From the first line of the data below through the line bearing "tag(o, lb, 'paper')", reproduce each line exactly; do not include pictures.

▶ **DATA LINES**
════════════════

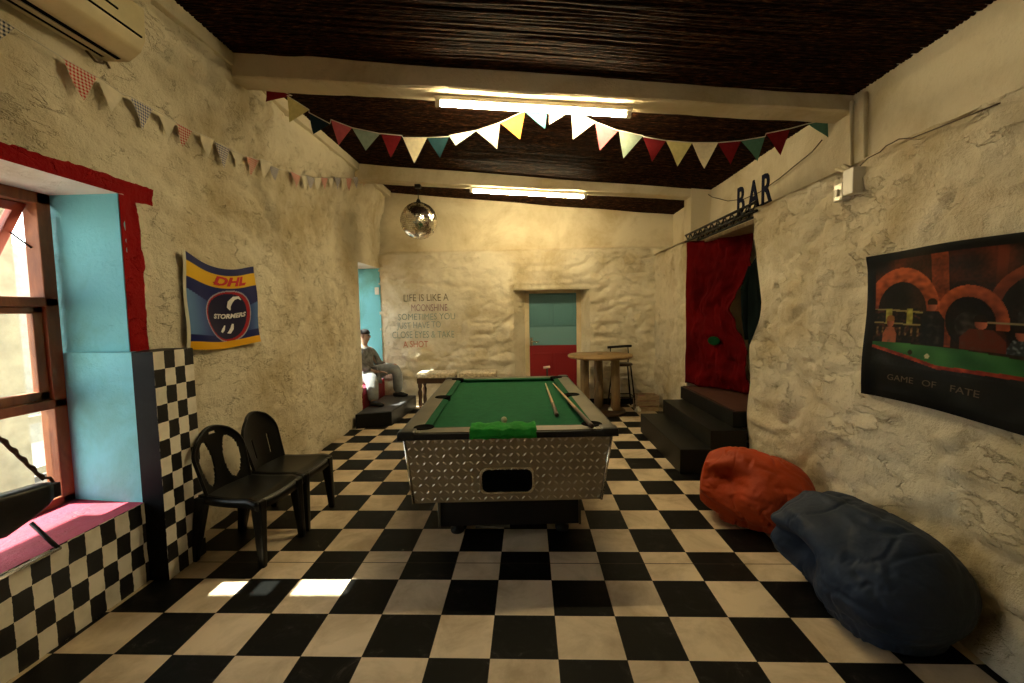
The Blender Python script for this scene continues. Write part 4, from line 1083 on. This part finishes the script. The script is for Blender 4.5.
q = MB(); p = at(547, 361, 1, 7.15)
PS = empty('slim_post_stand', (p.x, 7.15, 0)); tag(PS, 'slim black post stand with a pale crosspiece before the red door panel', 'stand')
q.lathe([(.0, 0), (.12, 0), (.12, .015), (.015, .03), (.013, .66), (0, .66)], (0, 0, 0), 20); q.build('post', m_iron, PS)
q = MB(); q.tube([(-.06, 0, .655), (.05, 0, .67)], .02, 10); lab(q.build('crosspiece', m_white, PS), 'pale crosspiece')
for x, y, lb in ((608, 408, 'crumpled white paper on the floor beside the round table base'), (637, 408, 'crumpled white paper on the floor between stool leg and crate')):
    p = at(x, y, 2, .03); q = MB(); t_ = bmesh.new(); bmesh.ops.create_icosphere(t_, subdivisions=3, radius=.045)
    for v in t_.verts: v.co *= 1 + .5 * noise.noise(v.co * 28 + Vector((x, 0, 0)))
    q.merge(t_); o = q.build('crumpled_paper', simple('white_paper', (.7, .68, .6), .8)); o.location = (p.x - (0 if x < 620 else .03), p.y - (.22 if x < 620 else .16), .04); tag(o, lb, 'paper')

# ------------------------------------------------------------------ low platform with the seated figure
q = MB(); q.hexa([(-2.40, 5.90, 0), (-1.945, 6.06, 0), (-1.90, 7.26, 0), (-2.45, 7.30, 0), (-2.40, 5.90, .2), (-1.945, 6.06, .2), (-1.90, 7.26, .2), (-2.45, 7.30, .2)], bev=.006)
pf = q.build('low_platform', m_step); tag(pf, 'low black platform against the left wall under the seated figure', 'platform')
q = MB(); q.hexa([(-2.385, 5.93, .2), (-1.96, 6.08, .2), (-1.92, 7.24, .2), (-2.43, 7.28, .2), (-2.385, 5.93, .206), (-1.96, 6.08, .206), (-1.92, 7.24, .206), (-2.43, 7.28, .206)]); q.build('sunlit_top', m_plinthtop, pf)  # thin lighter layer, sunlight put into its colour

def skin(name, V, Eg, mat, parent=None, sub=2, root=0):
    me = bpy.data.meshes.new(name); me.from_pydata([v[:3] for v in V], Eg, []); o = bpy.data.objects.new(name, me); COL.objects.link(o)
    s = o.modifiers.new('skin', 'SKIN'); s.use_smooth_shade = True; s.branch_smoothing = .3
    for i, v in enumerate(V):
        r = v[3] if isinstance(v[3], tuple) else (v[3], v[3]); me.skin_vertices[0].data[i].radius = r; me.skin_vertices[0].data[i].use_root = (i == root)
    o.modifiers.new('sub', 'SUBSURF').levels = sub; o.modifiers['sub'].render_levels = sub
    me.materials.append(mat)
    if parent: o.parent = parent
    return o
m_shirt = simple('grey_camouflage_top', (.13, .13, .125), .9, 0, .55, 14, .4, 20); m_jean = simple('faded_grey_trousers', (.20, .21, .21), .9, 0, .3, 7, .5, 16)
m_skin_p = simple('figure_skin', (.30, .19, .13), .55, 0, .15, 8); m_hair = simple('dark_cap', (.015, .013, .012), .8); m_shoe = simple('black_shoes', (.015, .015, .016), .5)
FG = empty('person', (-2.62, 6.95, .48)); tag(FG, 'person in grey top and faded trousers lounging on the far window sill', 'person')
# one continuous body (head, neck, arms, hands, legs) in skin, clothes over it
hip = (0, 0, .12)
body = [(0, 0, .12, (.13, .11)), (-.02, 0, .28, (.12, .10)), (-.03, .0, .42, (.135, .10)), (-.03, .0, .53, (.10, .08)), (-.02, 0, .60, .05), (-.005, 0, .65, .048), (.01, 0, .70, (.062, .070)), (.012, 0, .755, (.070, .082)), (.005, 0, .81, (.058, .066)),
        (.0, -.17, .50, .055), (.06, -.24, .30, .042), (.20, -.16, .20, .033), (.27, -.10, .19, .028),
        (.0, .17, .50, .055), (.08, .23, .28, .042), (.26, .20, .25, .033), (.33, .17, .27, .028),
        (.05, -.10, .11, .085), (.26, -.30, .09, .068), (.36, -.48, -.18, .048), (.40, -.50, -.235, .036),
        (.05, .10, .11, .085), (.44, .14, .22, .068), (.43, .22, -.10, .048), (.43, .22, -.235, .036)]
ed = [(0, 1), (1, 2), (2, 3), (3, 4), (4, 5), (5, 6), (6, 7), (7, 8), (3, 9), (9, 10), (10, 11), (11, 12), (3, 13), (13, 14), (14, 15), (15, 16), (0, 17), (17, 18), (18, 19), (19, 20), (0, 21), (21, 22), (22, 23), (23, 24)]
skin('body', body, ed, m_skin_p, FG)
g_ = 1.16
top = [(0, 0, .12, (.18, .15)), (-.02, 0, .28, (.175, .145)), (-.03, 0, .42, (.19, .145)), (-.03, 0, .53, (.14, .11)), (-.02, 0, .585, .066), (.0, -.20, .49, .085), (.06, -.27, .30, .072), (.18, -.18, .21, .055), (.0, .20, .49, .085), (.08, .26, .28, .072), (.23, .21, .245, .055)]
skin('jacket', top, [(0, 1), (1, 2), (2, 3), (3, 4), (3, 5), (5, 6), (6, 7), (3, 8), (8, 9), (9, 10)], m_shirt, FG)
tr = [(0, 0, .12, (.18, .15)), (.05, -.11, .12, .13), (.15, -.20, .11, .122), (.27, -.31, .09, .108), (.32, -.40, -.06, .094), (.38, -.49, -.205, .078),
      (.05, .11, .12, .13), (.24, .12, .19, .12), (.45, .14, .235, .105), (.46, .18, .06, .092), (.435, .22, -.20, .078)]
lab(skin('trousers', tr, [(0, 1), (1, 2), (2, 3), (3, 4), (4, 5), (0, 6), (6, 7), (7, 8), (8, 9), (9, 10)], m_jean, FG), 'faded grey trousers')
for (x, y, dx, dy) in ((.40, -.50, .13, -.03), (.43, .22, .14, .02)):
    q = MB(); q.tube([(x - .07, y - dy * .5, -.237), (x - .01, y, -.222), (x + dx * .6, y + dy * .6, -.232), (x + dx * 1.15, y + dy * 1.15, -.245)], [.036, .05, .046, .024], 14, flat=.85); q.build('shoe', m_shoe, FG)
for (x, y, z, dx, dy, dz) in ((.27, -.10, .19, .8, .5, -.1), (.33, .17, .27, .9, -.3, .15)):   # hands: palm with five fingers
    D = Vector((dx, dy, dz)).normalized(); sd = D.cross(Vector((0, 0, 1))).normalized(); P = Vector((x, y, z))
    V = [tuple(P) + (.020,), tuple(P + D * .045) + ((.034, .016),)]; E_ = [(0, 1)]
    for i, (off, L) in enumerate(((-.027, .055), (-.009, .065), (.009, .062), (.026, .048))):
        a = P + D * .075 + sd * off; b = a + D * L * .55 + Vector((0, 0, -.008)); c = a + D * L + Vector((0, 0, -.026)); k0 = len(V)
        V += [tuple(a) + (.0095,), tuple(b) + (.0085,), tuple(c) + (.007,)]; E_ += [(1, k0), (k0, k0 + 1), (k0 + 1, k0 + 2)]
    k0 = len(V); a = P + D * .02 + sd * -.04; b = a + D * .035 + sd * -.015; V += [tuple(a) + (.0105,), tuple(b) + (.009,)]; E_ += [(0, k0), (k0, k0 + 1)]
    skin('hand', V, E_, m_skin_p, FG, 1)
q = MB(); t_ = bmesh.new(); bmesh.ops.create_uvsphere(t_, u_segments=24, v_segments=16, radius=1)
for v in list(t_.verts):
    if v.co.z < -.05: v.co.z = -.05
q.merge(t_, M=Matrix.Translation((.0, 0, .79)) @ Matrix.Diagonal((.088, .078, .075, 1)), smooth=True); lab(q.build('cap', m_hair, FG), 'dark cap')
q = MB(); q.tube([(.07, 0, .765), (.098, 0, .735), (.088, 0, .722)], [.008, .015, .012], 8); q.build('nose', m_skin_p, FG)
for s in (-1, 1):
    q = MB(); t_ = bmesh.new(); bmesh.ops.create_uvsphere(t_, u_segments=10, v_segments=8, radius=.009); q.merge(t_, M=Matrix.Translation((.078, s * .027, .757)), smooth=True); q.build('eye', m_hair, FG)
    q = MB(); t_ = bmesh.new(); bmesh.ops.create_uvsphere(t_, u_segments=10, v_segments=8, radius=1); q.merge(t_, M=Matrix.Translation((.0, s * .072, .75)) @ Matrix.Diagonal((.016, .008, .028, 1)), smooth=True); q.build('ear', m_skin_p, FG)
q = MB(); q.tube([(.078, -.022, .700), (.086, 0, .699), (.078, .022, .700)], .005, 6); q.build('mouth', simple('lip', (.18, .07, .06), .6), FG)
FG.rotation_euler = (0, 0, -.15)

# ------------------------------------------------------------------ bag and folding frame at the near window
BG = empty('shoulder_bag', (-2.45, 1.885, .68)); tag(BG, 'black leather bag hanging by a twisted strap over the pink window sill', 'bag')
q = MB()
pr_ = [(1.55, .62, .82), (1.89, .565, .765), (2.0, .60, .755), (2.07, .63, .75), (2.095, .655, .745)]
rings = []
for y, zl, zh in pr_:
    zl -= .66; zh -= .66
    rg = []
    for k in range(16):
        t = 2 * pi * k / 16; cx_ = cos(t); cz_ = sin(t); sx = math.copysign(abs(cx_) ** .35, cx_) * .045; sz = math.copysign(abs(cz_) ** .35, cz_)
        rg.append(q.b.verts.new((sx, y - 1.9, (zl + zh) / 2 + sz * (zh - zl) / 2)))
    rings.append(rg)
for A, B in zip(rings, rings[1:]):
    for k in range(16): f = q.b.faces.new([A[k], A[(k + 1) % 16], B[(k + 1) % 16], B[k]]); f.smooth = True
q.b.faces.new(rings[0][::-1]); q.b.faces.new(rings[-1]); q.build('bag_body', simple('black_leather', (.010, .010, .010), .35, 0, .3, 8, .3, 60), BG, recalc=True)
q = MB(); q.box(-.04, .04, .19, .235, .0, .075, bev=.008); q.build('end_clasp', m_blkplastic, BG)
q = MB(); a = Vector((0, -.03, .46)); b = Vector((0, .19, .11)); pts = []; 
for i in range(41):
    t = i / 40; p = a.lerp(b, t); pts.append(p + Vector((.004 * cos(t * 40), .003 * sin(t * 40), .003 * sin(t * 40))))
q.tube([Vector((-.325, -.25, .80))] + pts, .008, 8)
q.tube([p + Vector((.0, -.004 * sin(i), -.012 - .003 * cos(i))) for i, p in enumerate(pts)], .006, 8)
q.tube([b, b + Vector((0, .03, -.01)), b + Vector((0, .045, -.045))], .007, 8); q.build('strap', simple('brown_cord', (.06, .03, .02), .7), BG)
FR = empty('folding_frame', (-2.33, 1.8, .42)); tag(FR, 'thin folding metal frame standing on the near sill edge under the bag', 'frame')
q = MB(); q.tube([(-.12, .205, .17), (.03, .185, .052)], .010, 8); q.build('strut', m_iron, FR)
q = MB(); q.box(.026, .036, -.35, .195, .045, .060, bev=.002); lab(q.build('bottom_rail', m_chrome, FR), 'pale bottom rail')

# ------------------------------------------------------------------ switch box, conduit, loose cable
SW = empty('switch_box', (2.03, 2.96, 2.34)); tag(SW, 'white light switch box at the top of the rough right wall', 'switch')
q = MB(); q.box(.0, .10, -.09, .00, -.055, .105, bev=.006); q.build('junction_box', m_white, SW)
q = MB(); q.box(.0, .10, .003, .085, -.075, .04, bev=.008); pl_ = q.build('switch_plate', simple('switch_metal', (.5, .47, .4), .35, .4), SW)
q = MB(); q.box(-.014, .005, .028, .062, -.045, .0, bev=.008); q.build('rocker', m_white, pl_)
for dy in (.35, .22):
    q = MB(); q.tube([(.04, -.02, .09), (.08, dy * .5, .17), (.36, dy + .08, .18), (.37, dy + .12, .74)], .014, 8); q.build('conduit', m_smooth, SW)
def cable(pts, r, label):
    q = MB(); q.tube(pts, r, 6); o = q.build('cable', m_cable); tag(o, label, 'cable', 'loose cables on the right wall')
cable([at(x, y, 0, 2.39) for x, y in ((702, 190), (712, 197), (728, 201), (744, 199), (760, 192), (780, 178), (797, 164), (812, 152), (822, 140))], .005, 'thin cable swagging over the BAR letters on the right upper wall')
cable([at(x, y, 0, 2.06) for x, y in ((860, 166), (868, 158), (880, 152), (886, 146), (892, 143), (899, 139), (912, 138), (930, 131), (960, 119), (1000, 103))], .0035, 'old cable running along the ledge right of the switch box')

# ------------------------------------------------------------------ light
W = bpy.data.worlds.new('world'); S.world = W; W.use_nodes = True; bg = W.node_tree.nodes['Background']
sky = W.node_tree.nodes.new('ShaderNodeTexSky'); sky.sky_type = 'NISHITA'; sky.sun_disc = False; sky.sun_elevation = radians(52); sky.sun_rotation = radians(270)
hz = W.node_tree.nodes.new('ShaderNodeMix'); hz.data_type = 'RGBA'; hz.inputs[0].default_value = .82; hz.inputs[7].default_value = (4.7, 4.55, 4.1, 1)
W.node_tree.links.new(sky.outputs[0], hz.inputs[6]); W.node_tree.links.new(hz.outputs[2], bg.inputs[0]); bg.inputs[1].default_value = 1.0
sd = Vector((1, .05, -1.2)).normalized()
L = bpy.data.lights.new('sun', 'SUN'); L.energy = 26; L.angle = radians(.6); L.color = (1, .93, .8); so = bpy.data.objects.new('sun', L); COL.objects.link(so)
so.rotation_euler = sd.to_track_quat('-Z', 'Y').to_euler(); so.location = (-8, 3, 8)

S.view_settings.view_transform = 'Standard'; S.view_settings.look = 'None'; S.view_settings.gamma = 1; S.view_settings.exposure = .5; S.view_settings.use_curve_mapping = False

════════════════

▶ **CORRECT RESULT**
The Blender Python script for this scene continues. Write part 4, from line 1083 on. This part finishes the script. The script is for Blender 4.5.
q = MB(); p = at(547, 361, 1, 7.15)
PS = empty('slim_post_stand', (p.x, 7.15, 0)); tag(PS, 'slim black post stand with a pale crosspiece before the red door panel', 'stand')
q.lathe([(.0, 0), (.12, 0), (.12, .015), (.015, .03), (.013, .66), (0, .66)], (0, 0, 0), 20); q.build('post', m_iron, PS)
q = MB(); q.tube([(-.06, 0, .655), (.05, 0, .67)], .02, 10); lab(q.build('crosspiece', m_white, PS), 'pale crosspiece')
for x, y, lb in ((608, 408, 'crumpled white paper on the floor beside the round table base'), (637, 408, 'crumpled white paper on the floor between stool leg and crate')):
    p = at(x, y, 2, .03); q = MB(); t_ = bmesh.new(); bmesh.ops.create_icosphere(t_, subdivisions=3, radius=.045)
    for v in t_.verts: v.co *= 1 + .5 * noise.noise(v.co * 28 + Vector((x, 0, 0)))
    q.merge(t_); o = q.build('crumpled_paper', simple('white_paper', (.7, .68, .6), .8)); o.location = (p.x - (0 if x < 620 else .03), p.y - (.22 if x < 620 else .16), .04); tag(o, lb, 'paper')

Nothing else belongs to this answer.